The arrival of the military work unit [in early 1944] was extremely moving for Wang Guoxing and the other leaders of the uprising. Wang Guoxing and Wang Yujin … said, “After hoping day and night, our parental army (fumu jun) has finally arrived. The sun has risen over Wuzhishan!” The arrival of this work unit caused the Baisha Li people’s resistance movement to come under the leadership and organization of the Chinese Communist revolutionary movement.73
It is correct in that the Li had never before collaborated with another force consistently in an attempt to expel a common enemy. The exception of the Ming loyalists in the early Qing dynasty is notable, but it is not well documented, and it does not seem to have been widespread within the Li community.74 While the above description is perhaps overly dramatic in its propagandistic tone, the extensive Li-Communist cooperation was indeed the ultimate result of the Baisha Uprising. The initiative for the cooperation came from the Li themselves, and the resulting alliance was quickly welcomed by the Communists. Attempts had already been underway on the part of the Communists to establish good relations with the Li. A July 1940 directive from the mainland Communist Party headquarters instructed the Hainan Communist leadership to pursue an alliance with the Li.

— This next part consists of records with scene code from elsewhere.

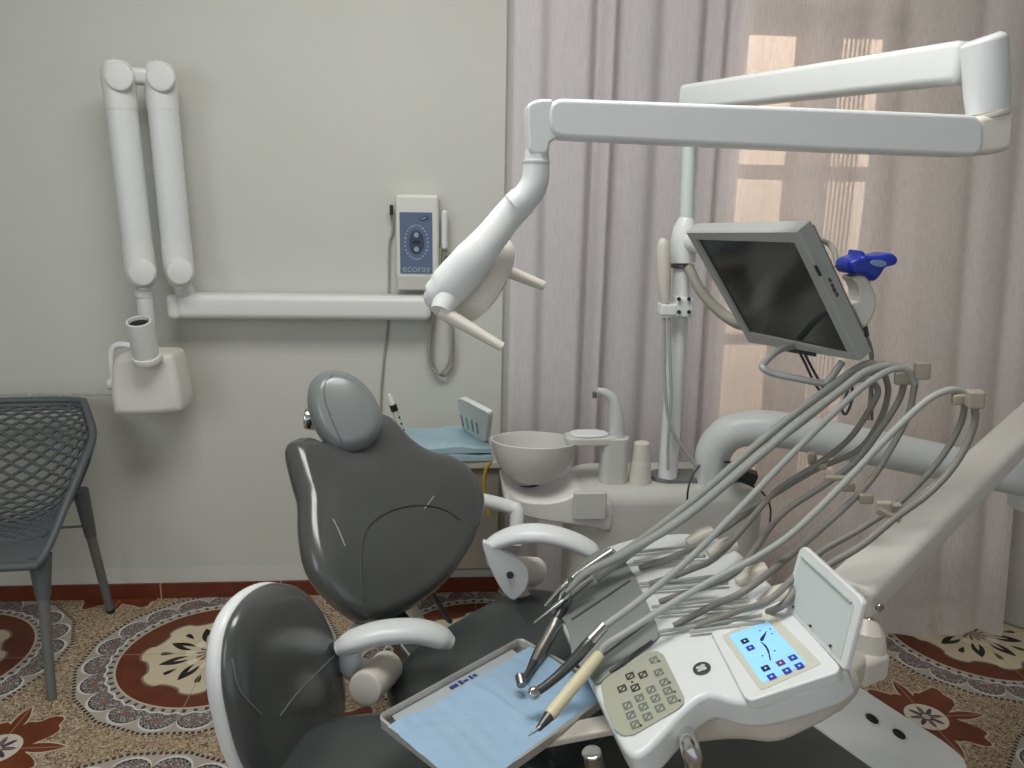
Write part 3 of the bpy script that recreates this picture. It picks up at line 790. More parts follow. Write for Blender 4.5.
    armrest([at(338, 648, 1.43), at(352, 641, 1.43), at(380, 633, 1.44), at(415, 631, 1.45), at(440, 637, 1.46), at(452, 643, 1.46)], [.022, .032, .036, .037, .036, .020],
            at(364, 690, 1.38), at(388, 666, 1.50), [at(350, 648, 1.44), at(354, 668, 1.45), at(384, 672, 1.47)])
    link('armrest_bracket', beam(at(386, 668, 1.50), at(418, 735, 1.52), .035, .03, .008), WARMW, t)
    link('armrest_bracket', beam(at(378, 640, 1.56), at(350, 628, 1.60), .03, .02, .006), WHITE, t)
    armrest([at(487, 547, 1.77), at(500, 540, 1.77), at(520, 534, 1.76), at(545, 534, 1.75), at(572, 541, 1.74), at(592, 551, 1.73), at(597, 557, 1.73)], [.022, .030, .033, .034, .033, .029, .012],
            at(512, 571, 1.775), at(537, 571, 1.84), [at(494, 552, 1.77), at(498, 562, 1.78), at(512, 568, 1.79)])
    Mp = frame(at(508, 572, 1.752), (1, 0, 0), (0, 0, 1), (0, -1, 0))
    pp = pxout([(483, 541), (486, 557), (492, 572), (502, 590), (512, 599), (519, 596), (526, 588), (529, 575), (524, 563), (512, 555), (498, 548)], Mp)
    ap = link('armrest_cover', prism(smooth2(pp, 4), Mp, -.012, .006, .004), WHITE, t)
    link('cover_screw', cyl(at(510, 575, 1.744), at(510, 575, 1.74), .009, .002), BLACK, ap)
    link('armrest_bracket', beam(at(518, 588, 1.80), at(532, 607, 1.82), .03, .03, .006), WARMW, t)
    link('side_arm', tube([at(468, 497, 2.22), at(495, 503, 2.16), at(512, 508, 2.12), at(517, 513, 2.11), at(515, 545, 2.08)], .021, 14, smooth=4), WHITE, t)
    # back frame bars under the backrest
    link('frame_bar', beam(at(430, 590, 1.86), at(450, 622, 1.90), .02, .012, .004), DARKSTEEL, t)
    link('frame_bar', tube([at(405, 606, 1.88), at(412, 618, 1.88), at(420, 632, 1.86)], [.03, .028, .03], 12), WARMW, t)
    # base: column, lift arm and foot
    link('base_plate', prism(rrect(.78, .44, .12, 6), frame((.18, 1.55, 0), CA, CL, CZ), 0.0, .05, .02), WHITE, t)
    link('lift_column', box((.18, 1.55, .24), (.30, .22, .40), .04, CA, CL, CZ), WHITE, t)
    link('seat_frame', box(C0+CA*.30+V((0, 0, -.115)), (.52, .30, .05), .015, CA, CL, CZ), WARMW, t)
    link('recline_link', beam(C0+CA*.1+V((0, 0, -.1))-CL*.12, C0+BU*.12-BN*.075-CL*.12, .08, .03, .01), DARKSTEEL, t)
    return t
chair()

# ================================================================== STOOL
def stool():
    t = thing('dentist_stool', 'operator stool with grey back pad in a white shell, front left', 'stool', (-.12, 1.16, 0))
    L = V((.23, .97, 0)).normalized(); A = V((.97, -.23, 0)).normalized(); B = (CZ*.985-A*.17).normalized(); N = L.cross(B)
    if N.x < 0: N = -N
    M = frame((-.30, 1.34, .70), L, B, N)
    O = [(262, 586), (280, 583), (300, 590), (318, 612), (332, 645), (341, 690), (338, 735), (326, 775), (300, 800), (268, 795), (245, 765), (231, 720), (224, 675), (228, 630), (243, 601)]
    out = smooth2(pxout(O, M), 4)
    b = link('back_pad', pillow(out, M, .028, .03, .22, .3, 7), LEATHER, t, label='grey oval back pad with creases')
    c = sum((V(p) for p in out), V((0, 0)))/len(out)
    sh = [(c.x+(p[0]-c.x)*1.015, c.y+(p[1]-c.y)*1.015) for p in out]
    link('back_shell', pillow(sh, M @ Matrix.Translation((0, 0, -.016)), .016, .028, .10, .2, 6), WHITE, t, label='white shell behind the back pad')
    for ln in (((232, 658), (240, 690), (262, 715)), ((280, 716), (300, 690), (335, 655))):
        link('crease', tube(on_surface(b, ln), .0016, 6), mat('crease_grey', (104, 106, 105), .4), b)
    MS = frame((-.12, 1.14, .525), (1, 0, 0), (0, 1, 0), (0, 0, 1))
    link('seat', pillow(ellipse(.20, .185, 48, 2.6), MS, .035, .04, .16, .3, 7), LEATHER2, t, label='grey stool seat pad')
    link('back_support', tube([V((-.24, 1.2, .475)), V((-.36, 1.25, .475)), V((-.375, 1.29, .56)), V((-.35, 1.32, .66))], .018, 12, smooth=5), WHITE, t)
    link('seat_plate', cyl((-.12, 1.14, .455), (-.12, 1.14, .49), .14, .006, 32), BLACK, t)
    link('gas_column', cyl((-.12, 1.14, .09), (-.12, 1.14, .465), .025, .002), CHROME, t)
    for k in range(5):
        a = 2*math.pi*k/5+.3; d = V((math.cos(a), math.sin(a), 0))
        link('base_arm', beam(V((-.12, 1.14, .095))+d*.01, V((-.12, 1.14, .08))+d*.24, .035, .025, .008), CHROME, t)
        p = V((-.12, 1.14, 0))+d*.235; s = V((-d.y, d.x, 0))
        link('caster', cyl(p+V((0, 0, .027))-s*.014, p+V((0, 0, .027))+s*.014, .027, .004), BLACK, t)
        link('caster_stem', cyl(p+V((0, 0, .04)), p+V((0, 0, .075)), .007, .001), CHROME, t)
stool()

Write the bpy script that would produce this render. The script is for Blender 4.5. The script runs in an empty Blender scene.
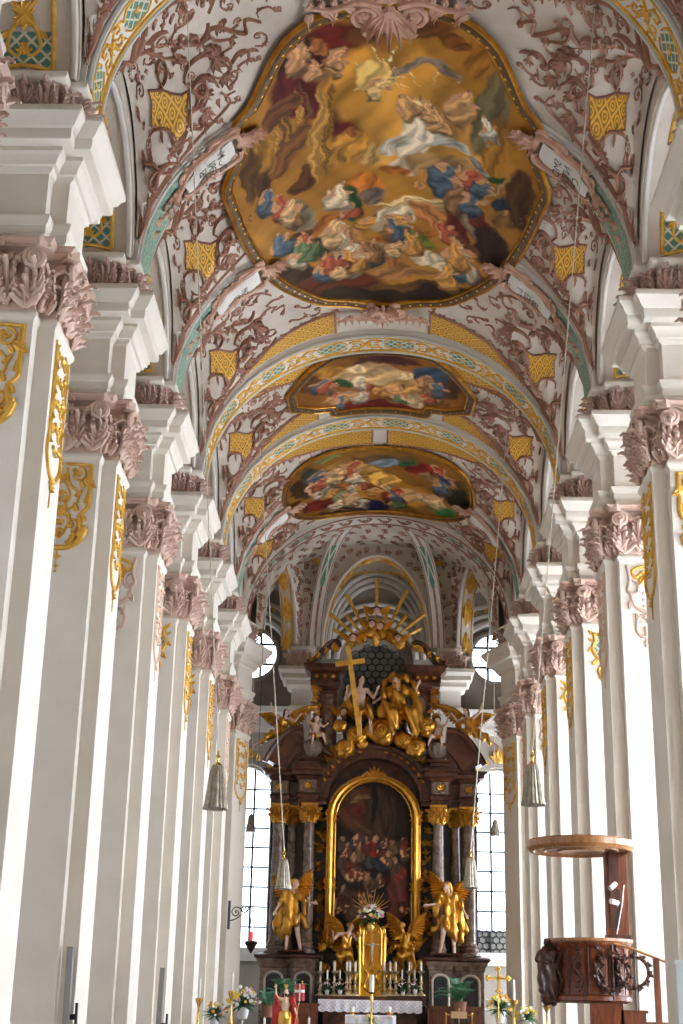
import bpy, math, random
import numpy as np
from mathutils import Vector, Matrix, noise
random.seed(7)
PI = math.pi
scene = bpy.context.scene
COL = scene.collection

# ------------------------------------------------------------------ camera, light, exposure
FOC, PITCH, YAW, ROLL, CAMX, EYE = 1447.575, 0.3432025, -0.0243441, 0.021976, -0.166266, 1.6
def cam_axes():
    cp, sp, cy, sy = math.cos(PITCH), math.sin(PITCH), math.cos(YAW), math.sin(YAW)
    fw = Vector((sy*cp, cy*cp, sp)); r = Vector((cy, -sy, 0)); u = r.cross(fw)
    return math.cos(ROLL)*r + math.sin(ROLL)*u, -math.sin(ROLL)*r + math.cos(ROLL)*u, fw
CR, CU, CF = cam_axes()
cd = bpy.data.cameras.new('camera'); cam = bpy.data.objects.new('camera', cd); COL.objects.link(cam)
cam.matrix_world = Matrix(((CR.x, CU.x, -CF.x, CAMX), (CR.y, CU.y, -CF.y, 0), (CR.z, CU.z, -CF.z, EYE), (0, 0, 0, 1)))
cd.sensor_fit = 'VERTICAL'; cd.sensor_height = 36; cd.lens = FOC/1024*36; cd.clip_end = 400
scene.camera = cam

world = bpy.data.worlds.new('sky'); scene.world = world; world.use_nodes = True
world.node_tree.nodes['Background'].inputs[0].default_value = (0.80, 0.88, 1.0, 1)
world.node_tree.nodes['Background'].inputs[1].default_value = 0.6
WIN_RIGHT, WIN_LEFT, WIN_CHOIR = 25.0, 1.2, 3.4
WIN_RIGHT_WEST, WIN_LEFT_WEST = 2.0, 5.0      # brightness of the daylit panes
scene.view_settings.view_transform = 'Standard'
scene.view_settings.look = 'None'
scene.view_settings.exposure = 0.25
scene.view_settings.gamma = 1.0
scene.view_settings.use_curve_mapping = False

# ------------------------------------------------------------------ helpers
def at(px, py, Y):
    d = CF + CR*((px-341.5)/FOC) - CU*((py-512)/FOC)
    t = Y/d.y
    return Vector((CAMX, 0, EYE)) + d*t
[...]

Conduct your work vigorously in establishing alliances with the 300,000 Li people. Respect their customs and rituals. Earn their trust, do not allow them to be used by the enemy, and bring them into our resistance movement. You must recognize that their ancestral home territory surrounding Wuzhishan is the last refuge that we might be able to use as a last resort in our resistance. … It is only with access to this region that we can carry out a long-term resistance.75
The Communist priority of establishing an alliance with the Li reflected their understanding of the importance of the Li dominance in the island’s interior. In a sense, the Li uprising played perfectly into the hands of the Communists. There are some references to Communist influence in the planning of the uprising, but these come only in secondary sources that provide triumphalist accounts of the Communist struggle, and they are dubious and not verifiable. Zhan Lizhi was a Li member of the Communist movement and served under Wang Guoxing. He remembered his service with Wang after the initial violence of the Baisha Uprising had subsided, and after the alliance with the Hainan Communists. Zhan’s work with Wang was to subvert the functioning of the Nationalist government that remained in power in the region. According to Zhan, Wang Guoxing knew of pathways and trails through the mountains around Wuzhishan that it seemed no other person ever knew about. To Zhan, it seemed that Wang could summon trails as if he were drawing them on a map with his own hand as he ran through the forest. During the Baisha Uprising, many Li men, women, and children had fled to the mountains to escape the violence. Following the uprising, the Nationalists returned to the area and began propaganda work, according to Zhan, which was sometimes successful in building mistrust of the Communists among the Li. Following the Nationalist propaganda campaign, there was some reluctance on the part of the Li who had fled, to return to their villages. Again, Wang is credited with much of the ideological work that was required to reestablish unity among the Li in the region, and encourage some of those who had fled to return to their villages.76
For two years, the Li continued to frustrate the Nationalist occupation of their territory, now with the guerrilla training and experience of the Communists. Ties to the Communist movement in the north became stronger, and the alliance of convenience would benefit the Communists most when the Nationalists withdrew from Li territory in August of 1945. The Japanese surrender and withdrawal from the island was followed by the Nationalists’ return to the cities and an attempt to reestablish control. For the Communists, access to the refuge of the southern mountains allowed them to subsist beyond the Nationalists’ reach for the next five years as they gradually expanded their bases throughout the rest of the island.